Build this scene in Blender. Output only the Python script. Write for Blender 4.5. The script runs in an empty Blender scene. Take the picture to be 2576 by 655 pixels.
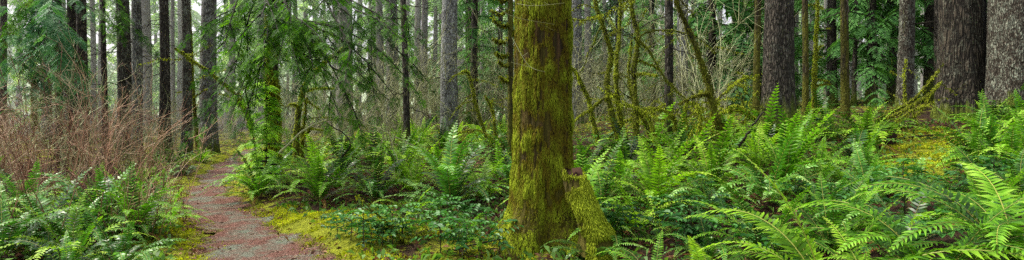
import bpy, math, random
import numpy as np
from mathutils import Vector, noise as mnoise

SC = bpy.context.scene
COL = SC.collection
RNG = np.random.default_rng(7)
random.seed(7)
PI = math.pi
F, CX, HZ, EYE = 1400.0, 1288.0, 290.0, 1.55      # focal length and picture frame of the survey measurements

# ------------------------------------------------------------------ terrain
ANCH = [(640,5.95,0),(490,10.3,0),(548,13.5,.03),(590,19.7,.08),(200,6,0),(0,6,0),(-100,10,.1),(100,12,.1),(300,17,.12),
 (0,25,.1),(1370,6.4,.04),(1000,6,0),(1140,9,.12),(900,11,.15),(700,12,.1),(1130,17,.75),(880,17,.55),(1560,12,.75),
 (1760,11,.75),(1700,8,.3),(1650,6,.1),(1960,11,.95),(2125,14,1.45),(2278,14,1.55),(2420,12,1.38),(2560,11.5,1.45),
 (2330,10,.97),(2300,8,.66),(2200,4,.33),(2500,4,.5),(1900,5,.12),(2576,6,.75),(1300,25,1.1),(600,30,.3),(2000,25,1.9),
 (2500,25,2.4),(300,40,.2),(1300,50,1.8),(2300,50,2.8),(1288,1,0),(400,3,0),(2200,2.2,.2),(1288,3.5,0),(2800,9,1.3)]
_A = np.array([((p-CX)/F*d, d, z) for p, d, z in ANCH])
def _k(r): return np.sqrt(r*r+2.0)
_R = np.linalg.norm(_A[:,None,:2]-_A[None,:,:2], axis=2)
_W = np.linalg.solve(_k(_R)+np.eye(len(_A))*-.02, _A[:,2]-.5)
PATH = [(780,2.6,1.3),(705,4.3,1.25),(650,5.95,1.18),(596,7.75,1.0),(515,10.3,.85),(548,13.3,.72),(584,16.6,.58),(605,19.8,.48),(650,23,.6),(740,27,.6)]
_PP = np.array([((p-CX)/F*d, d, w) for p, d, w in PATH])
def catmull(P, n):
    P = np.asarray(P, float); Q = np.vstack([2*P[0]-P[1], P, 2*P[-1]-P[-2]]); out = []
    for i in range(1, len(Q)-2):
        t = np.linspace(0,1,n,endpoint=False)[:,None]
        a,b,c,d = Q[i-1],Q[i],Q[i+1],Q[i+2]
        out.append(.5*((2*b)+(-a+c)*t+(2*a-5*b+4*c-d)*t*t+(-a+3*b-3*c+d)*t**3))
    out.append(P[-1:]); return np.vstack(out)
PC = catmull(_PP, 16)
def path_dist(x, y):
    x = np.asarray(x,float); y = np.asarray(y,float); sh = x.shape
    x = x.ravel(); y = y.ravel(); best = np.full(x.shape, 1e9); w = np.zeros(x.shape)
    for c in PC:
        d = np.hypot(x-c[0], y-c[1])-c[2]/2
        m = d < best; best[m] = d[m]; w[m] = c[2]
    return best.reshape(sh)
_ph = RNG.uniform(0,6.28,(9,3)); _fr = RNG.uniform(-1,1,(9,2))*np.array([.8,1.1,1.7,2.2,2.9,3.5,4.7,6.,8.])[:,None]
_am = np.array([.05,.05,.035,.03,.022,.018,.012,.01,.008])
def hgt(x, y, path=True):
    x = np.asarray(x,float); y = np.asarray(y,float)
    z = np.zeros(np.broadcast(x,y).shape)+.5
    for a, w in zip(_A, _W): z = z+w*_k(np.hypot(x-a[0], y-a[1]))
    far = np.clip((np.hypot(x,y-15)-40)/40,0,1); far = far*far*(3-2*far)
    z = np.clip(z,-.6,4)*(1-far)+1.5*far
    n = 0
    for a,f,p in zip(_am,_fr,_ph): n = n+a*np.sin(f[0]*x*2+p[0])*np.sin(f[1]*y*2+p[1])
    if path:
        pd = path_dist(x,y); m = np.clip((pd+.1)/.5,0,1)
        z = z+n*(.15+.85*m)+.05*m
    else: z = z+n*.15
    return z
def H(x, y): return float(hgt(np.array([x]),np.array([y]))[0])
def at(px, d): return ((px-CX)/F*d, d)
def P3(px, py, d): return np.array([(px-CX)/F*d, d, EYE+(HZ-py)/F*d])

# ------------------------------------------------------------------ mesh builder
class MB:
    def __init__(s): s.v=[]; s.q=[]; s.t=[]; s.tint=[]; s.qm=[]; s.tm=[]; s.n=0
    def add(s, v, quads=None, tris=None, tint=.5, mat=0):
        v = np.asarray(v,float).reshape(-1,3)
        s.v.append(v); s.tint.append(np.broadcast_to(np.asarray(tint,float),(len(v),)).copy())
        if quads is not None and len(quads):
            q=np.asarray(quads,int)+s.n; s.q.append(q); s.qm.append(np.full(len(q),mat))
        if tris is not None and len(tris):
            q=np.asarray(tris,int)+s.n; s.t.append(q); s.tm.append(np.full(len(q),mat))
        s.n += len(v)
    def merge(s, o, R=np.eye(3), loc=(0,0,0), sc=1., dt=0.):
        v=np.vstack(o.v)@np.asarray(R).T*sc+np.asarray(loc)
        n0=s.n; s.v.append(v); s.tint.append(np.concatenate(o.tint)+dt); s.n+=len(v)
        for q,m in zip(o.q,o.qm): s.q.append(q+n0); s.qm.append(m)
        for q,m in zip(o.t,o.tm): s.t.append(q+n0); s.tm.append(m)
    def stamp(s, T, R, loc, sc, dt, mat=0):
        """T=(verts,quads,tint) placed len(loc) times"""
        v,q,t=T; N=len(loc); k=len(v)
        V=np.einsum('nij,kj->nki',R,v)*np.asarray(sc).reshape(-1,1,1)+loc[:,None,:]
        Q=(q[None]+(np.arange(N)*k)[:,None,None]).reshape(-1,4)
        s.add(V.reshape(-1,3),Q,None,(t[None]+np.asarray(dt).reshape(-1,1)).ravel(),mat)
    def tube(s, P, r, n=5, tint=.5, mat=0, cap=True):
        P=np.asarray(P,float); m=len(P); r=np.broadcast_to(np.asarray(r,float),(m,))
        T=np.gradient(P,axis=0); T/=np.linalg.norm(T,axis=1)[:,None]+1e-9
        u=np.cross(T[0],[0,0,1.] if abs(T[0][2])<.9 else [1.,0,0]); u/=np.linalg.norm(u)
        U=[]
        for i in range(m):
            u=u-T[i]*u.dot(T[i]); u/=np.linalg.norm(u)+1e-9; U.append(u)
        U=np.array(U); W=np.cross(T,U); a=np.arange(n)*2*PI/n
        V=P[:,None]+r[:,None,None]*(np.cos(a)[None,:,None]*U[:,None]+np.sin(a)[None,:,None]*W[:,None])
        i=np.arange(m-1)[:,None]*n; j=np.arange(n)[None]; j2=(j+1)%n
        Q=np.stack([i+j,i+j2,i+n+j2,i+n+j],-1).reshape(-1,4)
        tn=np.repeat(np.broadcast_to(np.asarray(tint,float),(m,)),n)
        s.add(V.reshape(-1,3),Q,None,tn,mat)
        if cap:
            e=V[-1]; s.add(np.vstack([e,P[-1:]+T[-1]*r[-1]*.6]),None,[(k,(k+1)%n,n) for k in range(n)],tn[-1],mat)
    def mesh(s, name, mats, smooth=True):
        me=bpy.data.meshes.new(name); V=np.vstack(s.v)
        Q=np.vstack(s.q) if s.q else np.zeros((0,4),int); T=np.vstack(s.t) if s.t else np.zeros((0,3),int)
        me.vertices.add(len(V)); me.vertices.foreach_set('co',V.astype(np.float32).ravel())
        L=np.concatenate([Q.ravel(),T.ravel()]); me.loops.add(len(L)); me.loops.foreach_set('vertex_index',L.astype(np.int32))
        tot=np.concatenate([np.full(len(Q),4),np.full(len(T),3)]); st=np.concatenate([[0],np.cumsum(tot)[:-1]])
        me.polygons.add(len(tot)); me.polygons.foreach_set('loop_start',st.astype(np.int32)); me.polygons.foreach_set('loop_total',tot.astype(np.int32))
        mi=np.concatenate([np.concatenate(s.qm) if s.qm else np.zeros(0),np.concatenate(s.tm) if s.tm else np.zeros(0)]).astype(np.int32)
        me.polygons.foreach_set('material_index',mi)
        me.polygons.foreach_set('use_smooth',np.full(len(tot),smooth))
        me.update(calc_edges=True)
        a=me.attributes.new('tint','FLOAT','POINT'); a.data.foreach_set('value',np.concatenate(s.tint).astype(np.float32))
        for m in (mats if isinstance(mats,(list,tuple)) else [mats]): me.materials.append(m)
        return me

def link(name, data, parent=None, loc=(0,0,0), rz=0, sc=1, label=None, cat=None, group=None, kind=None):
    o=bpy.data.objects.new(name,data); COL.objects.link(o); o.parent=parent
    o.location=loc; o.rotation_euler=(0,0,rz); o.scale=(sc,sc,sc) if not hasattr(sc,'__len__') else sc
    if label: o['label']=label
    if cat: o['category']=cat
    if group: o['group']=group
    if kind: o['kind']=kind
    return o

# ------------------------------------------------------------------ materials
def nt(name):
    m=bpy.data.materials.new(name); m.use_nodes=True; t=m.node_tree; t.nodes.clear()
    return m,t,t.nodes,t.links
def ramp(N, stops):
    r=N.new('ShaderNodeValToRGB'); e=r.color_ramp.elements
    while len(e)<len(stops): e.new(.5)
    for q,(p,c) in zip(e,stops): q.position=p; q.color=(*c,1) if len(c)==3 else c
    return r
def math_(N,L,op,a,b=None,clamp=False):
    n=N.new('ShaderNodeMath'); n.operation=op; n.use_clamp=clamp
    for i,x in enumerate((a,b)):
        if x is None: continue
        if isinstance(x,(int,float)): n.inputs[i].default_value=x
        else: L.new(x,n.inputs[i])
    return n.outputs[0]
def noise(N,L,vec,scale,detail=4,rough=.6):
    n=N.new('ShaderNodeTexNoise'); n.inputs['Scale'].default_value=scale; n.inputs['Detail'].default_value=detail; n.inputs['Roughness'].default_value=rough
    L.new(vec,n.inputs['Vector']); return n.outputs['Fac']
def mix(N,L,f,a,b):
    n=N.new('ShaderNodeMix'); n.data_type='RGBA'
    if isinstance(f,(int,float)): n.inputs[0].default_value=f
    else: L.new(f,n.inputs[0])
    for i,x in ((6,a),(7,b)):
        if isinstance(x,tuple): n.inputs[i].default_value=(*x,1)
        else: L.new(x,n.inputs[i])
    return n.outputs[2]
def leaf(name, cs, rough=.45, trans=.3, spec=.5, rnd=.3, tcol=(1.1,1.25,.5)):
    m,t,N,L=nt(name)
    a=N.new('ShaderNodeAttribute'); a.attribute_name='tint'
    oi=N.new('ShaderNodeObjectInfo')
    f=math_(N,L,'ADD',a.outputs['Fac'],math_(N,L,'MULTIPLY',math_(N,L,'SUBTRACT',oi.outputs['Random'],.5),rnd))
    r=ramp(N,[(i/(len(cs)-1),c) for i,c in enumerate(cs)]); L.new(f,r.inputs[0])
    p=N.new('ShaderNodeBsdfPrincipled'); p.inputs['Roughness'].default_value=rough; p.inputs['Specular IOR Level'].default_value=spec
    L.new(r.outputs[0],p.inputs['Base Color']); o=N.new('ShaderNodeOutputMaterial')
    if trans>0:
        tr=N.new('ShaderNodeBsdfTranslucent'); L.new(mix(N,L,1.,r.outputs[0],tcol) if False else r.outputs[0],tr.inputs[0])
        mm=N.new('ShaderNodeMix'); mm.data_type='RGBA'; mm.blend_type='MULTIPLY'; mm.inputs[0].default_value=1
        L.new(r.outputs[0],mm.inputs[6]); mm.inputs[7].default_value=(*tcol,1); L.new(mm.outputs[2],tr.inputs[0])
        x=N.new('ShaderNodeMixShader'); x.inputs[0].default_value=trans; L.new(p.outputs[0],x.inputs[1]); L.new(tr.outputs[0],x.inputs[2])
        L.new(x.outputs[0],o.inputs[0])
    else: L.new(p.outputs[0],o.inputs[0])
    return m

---

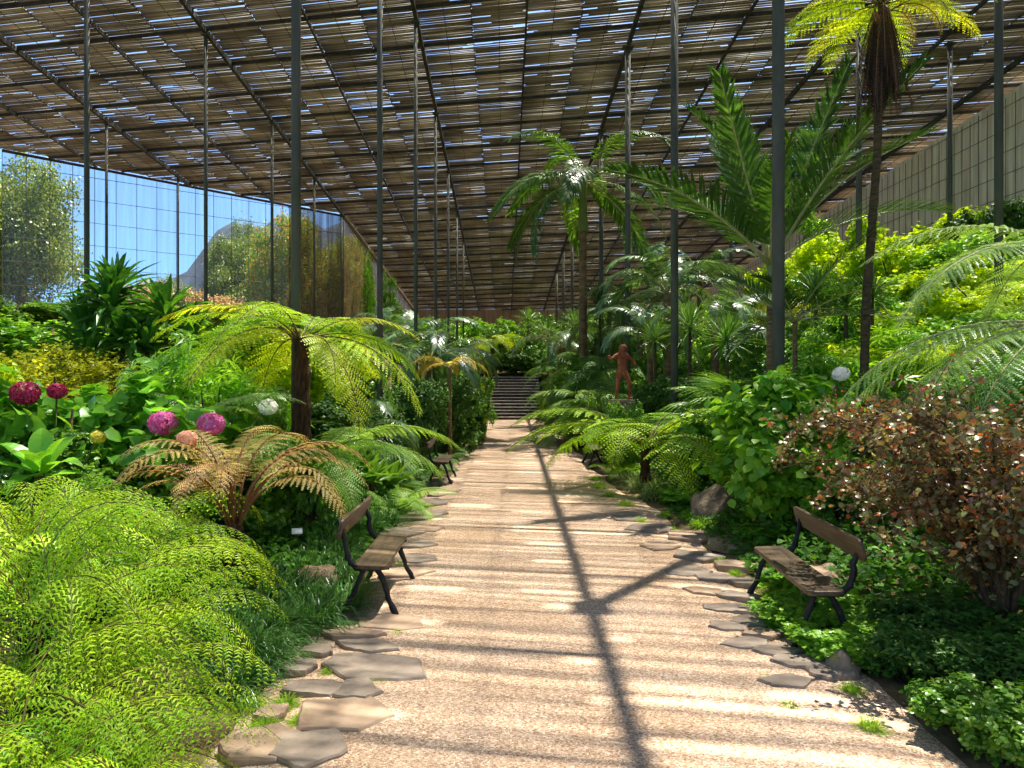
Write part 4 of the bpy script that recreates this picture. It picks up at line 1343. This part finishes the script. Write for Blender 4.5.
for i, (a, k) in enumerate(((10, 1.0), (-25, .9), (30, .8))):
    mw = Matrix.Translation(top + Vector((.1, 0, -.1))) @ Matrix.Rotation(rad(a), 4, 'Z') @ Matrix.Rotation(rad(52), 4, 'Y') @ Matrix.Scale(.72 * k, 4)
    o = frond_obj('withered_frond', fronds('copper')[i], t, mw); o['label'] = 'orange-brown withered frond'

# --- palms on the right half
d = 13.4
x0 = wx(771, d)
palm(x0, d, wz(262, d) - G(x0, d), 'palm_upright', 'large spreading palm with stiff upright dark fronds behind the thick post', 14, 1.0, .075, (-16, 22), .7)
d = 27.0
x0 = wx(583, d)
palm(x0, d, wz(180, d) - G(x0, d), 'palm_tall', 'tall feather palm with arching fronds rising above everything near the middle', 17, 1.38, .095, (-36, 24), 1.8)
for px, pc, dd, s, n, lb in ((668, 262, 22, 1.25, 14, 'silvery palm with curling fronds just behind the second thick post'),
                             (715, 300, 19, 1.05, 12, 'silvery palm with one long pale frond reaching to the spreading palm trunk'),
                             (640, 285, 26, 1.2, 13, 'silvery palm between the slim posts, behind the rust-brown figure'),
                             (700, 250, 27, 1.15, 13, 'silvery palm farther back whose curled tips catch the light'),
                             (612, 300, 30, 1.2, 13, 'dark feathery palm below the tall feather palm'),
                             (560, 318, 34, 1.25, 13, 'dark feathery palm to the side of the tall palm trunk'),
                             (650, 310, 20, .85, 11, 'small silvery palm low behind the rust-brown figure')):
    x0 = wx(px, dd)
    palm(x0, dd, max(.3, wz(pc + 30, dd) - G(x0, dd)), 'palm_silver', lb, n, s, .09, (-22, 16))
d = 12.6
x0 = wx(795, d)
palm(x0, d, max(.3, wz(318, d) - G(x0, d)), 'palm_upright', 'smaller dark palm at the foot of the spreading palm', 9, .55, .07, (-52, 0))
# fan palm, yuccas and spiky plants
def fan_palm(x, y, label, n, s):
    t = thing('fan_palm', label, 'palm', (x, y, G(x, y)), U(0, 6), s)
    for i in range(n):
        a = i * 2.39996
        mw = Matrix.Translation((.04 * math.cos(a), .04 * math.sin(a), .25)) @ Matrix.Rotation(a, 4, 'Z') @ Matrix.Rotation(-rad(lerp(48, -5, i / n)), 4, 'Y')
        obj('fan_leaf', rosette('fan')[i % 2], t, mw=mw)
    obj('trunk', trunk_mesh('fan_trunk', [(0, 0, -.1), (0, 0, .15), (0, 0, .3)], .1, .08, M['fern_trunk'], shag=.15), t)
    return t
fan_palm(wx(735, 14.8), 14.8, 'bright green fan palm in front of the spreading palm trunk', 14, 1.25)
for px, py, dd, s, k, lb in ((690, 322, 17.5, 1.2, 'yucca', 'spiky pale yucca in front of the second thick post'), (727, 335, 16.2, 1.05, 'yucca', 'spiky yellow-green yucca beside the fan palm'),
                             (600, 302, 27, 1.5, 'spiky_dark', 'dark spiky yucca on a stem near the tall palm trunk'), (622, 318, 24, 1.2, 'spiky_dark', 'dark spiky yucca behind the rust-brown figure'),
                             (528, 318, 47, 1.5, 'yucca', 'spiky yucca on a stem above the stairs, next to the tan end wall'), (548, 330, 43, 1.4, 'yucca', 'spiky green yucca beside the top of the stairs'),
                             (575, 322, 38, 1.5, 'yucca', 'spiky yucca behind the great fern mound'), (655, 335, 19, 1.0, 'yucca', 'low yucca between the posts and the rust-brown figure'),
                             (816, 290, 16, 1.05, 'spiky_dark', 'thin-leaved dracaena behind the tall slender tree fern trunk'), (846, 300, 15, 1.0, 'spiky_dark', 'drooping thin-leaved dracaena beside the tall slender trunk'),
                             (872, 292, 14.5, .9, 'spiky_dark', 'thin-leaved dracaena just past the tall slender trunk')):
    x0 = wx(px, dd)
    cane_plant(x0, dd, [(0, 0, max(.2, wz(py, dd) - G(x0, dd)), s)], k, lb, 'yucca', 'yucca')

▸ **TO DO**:
Reproduce exactly the lines from the line with "Write part 4" to the line with "o = frond_obj('withered_frond', fronds('copper')[i], t, mw);", both end lines included.

▸ **ANSWER BELOW**:
Write part 4 of the bpy script that recreates this picture. It picks up at line 1343. This part finishes the script. Write for Blender 4.5.
for i, (a, k) in enumerate(((10, 1.0), (-25, .9), (30, .8))):
    mw = Matrix.Translation(top + Vector((.1, 0, -.1))) @ Matrix.Rotation(rad(a), 4, 'Z') @ Matrix.Rotation(rad(52), 4, 'Y') @ Matrix.Scale(.72 * k, 4)
    o = frond_obj('withered_frond', fronds('copper')[i], t, mw); o['label'] = 'orange-brown withered frond'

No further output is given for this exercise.